His later work contains attempts at a greater “relevance”: but his is one world where nothing has really changed. Rockwell is Rockwell, possibly the only one who sincerely believes in his vision of things. This retrospective is vintage nostalgia. It holds up a mirror to America: not the America that was, or the America that should have been, but the sugar coating that sweetened the bitter pill.

Ramparts’ venomous assessment is well-turned but unremarkable—Norman Rockwell was, after all, a representative of the “culture” against which the “counterculture” pitted itself. The funny thing is that five years earlier, the venerated American illustrator had assented to do a cover for the outspokenly lefty magazine, offering a double portrait of the British philosopher Bertrand Russell for the May 1967 issue (which also contained Martin Luther King, Jr.’s “Declaration of Independence from the War in Vietnam.”) Evidently, by this time, the Rockwell legend was so overpowering that it was impossible to see through, even by those who might have had a reason to.

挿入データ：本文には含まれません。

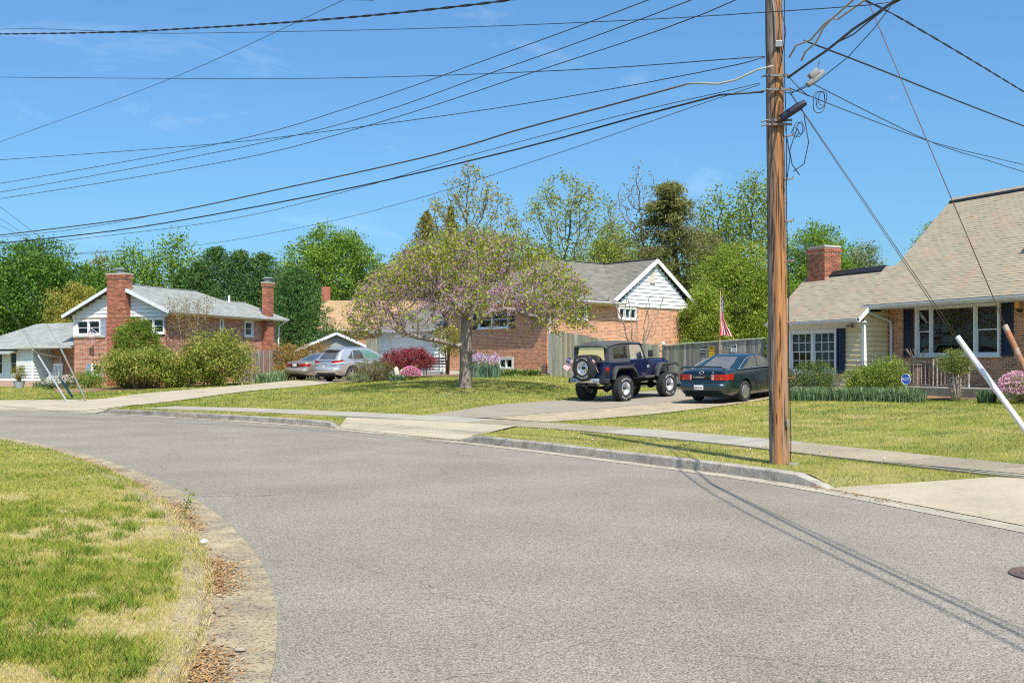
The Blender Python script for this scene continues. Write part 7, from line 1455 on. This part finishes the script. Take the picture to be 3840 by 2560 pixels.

The Ramparts review uses the metaphor of the mirror, and American Mirror: The Life and Art of Norman Rockwell happens to be the title of Deborah Solomon’s robust new biography. Like the author of “Capitalist Realism,” Solomon is aware that Rockwell didn’t “mirror” American life in any true way; his work was, if anything, a kind of funhouse mirror in reverse, turning a world that was really full of strange bumps and twists into something eerily becalmed and normal-looking. “Rockwell Land is its own universe, freestanding and totally distinct,” Solomon admits at the outset. We think of his work as of the past now, but even in its own time it was out-of-time: Already in 1936, his editor at the Republican, anti-New Deal Saturday Evening Post was fuming to Rockwell that the subject of his illustration The Ticket Agent, a glum, bony man trapped behind the cage of a window at a small-town train station, came off as too provincial: “We feel it would be more typical of millions of our citizens if he worked in a town of between ten and fifty thousand inhabitants and not such ‘Mi gosh’ and ‘by-heck’ surroundings.”

ロックウェルの絵は好きなので、この伝記は年末の読書リストに入れたいと思います。